I finally made it home around 2 that afternoon. My garden had flourished the time I had been away thanks to my host family watering it. It was a welcoming site. There were at least four huge zucchini squash, a dozen unripe tomatoes, and the beginnings of ears of corn. My jungle was spilling out over the sides, the leaves craving sunlight. The interior was as I had left it, two weeks’ worth of dust and dead bugs inside. My broom was nowhere to be found. It had been borrowed of course. For some unknown reason, my broom is coveted by my neighbors and host family alike. The broom has a wooden handle, with an attached brush, that’s all.

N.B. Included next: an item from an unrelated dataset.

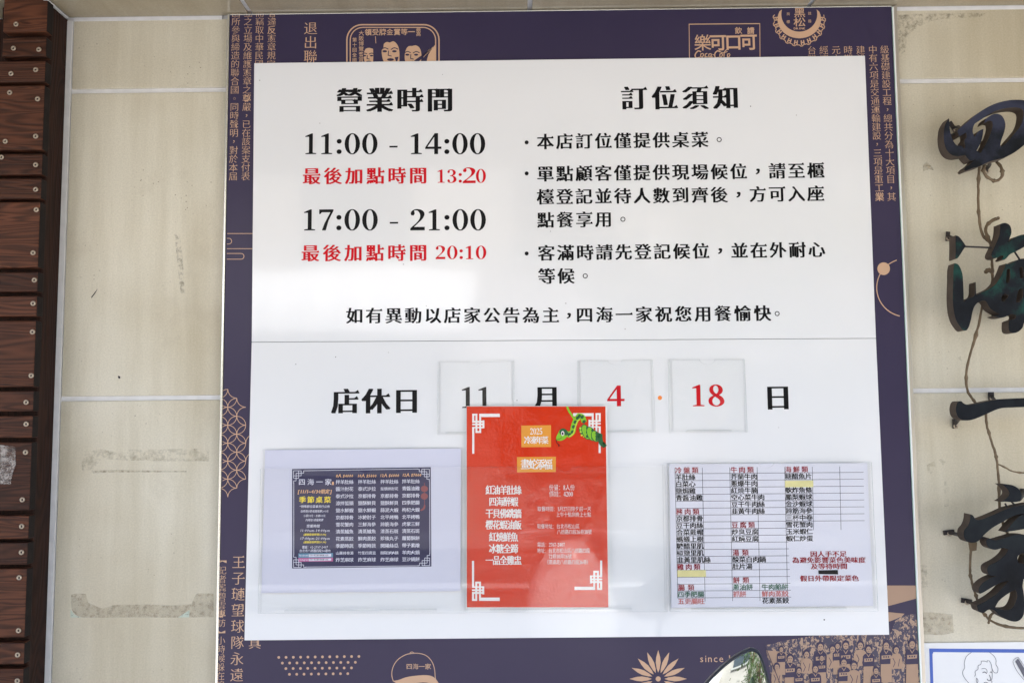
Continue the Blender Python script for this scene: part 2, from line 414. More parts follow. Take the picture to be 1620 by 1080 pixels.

For some reason, no one has coughed up the 12 Dhs to buy one like it and resort to the handheld ones made from a dried out bush. These are cheap but inefficient, having to stoop over the whole time and retraced sweeps to get all the dust. All I wanted to do was clean up a little, unpack, and take a nap. The little things… I brushed away the dead spiders and crickets and crawled into my bed (it being a folded blanket and sheets on the ground), exhausted from travel and the last two weeks events. Finally, I was home.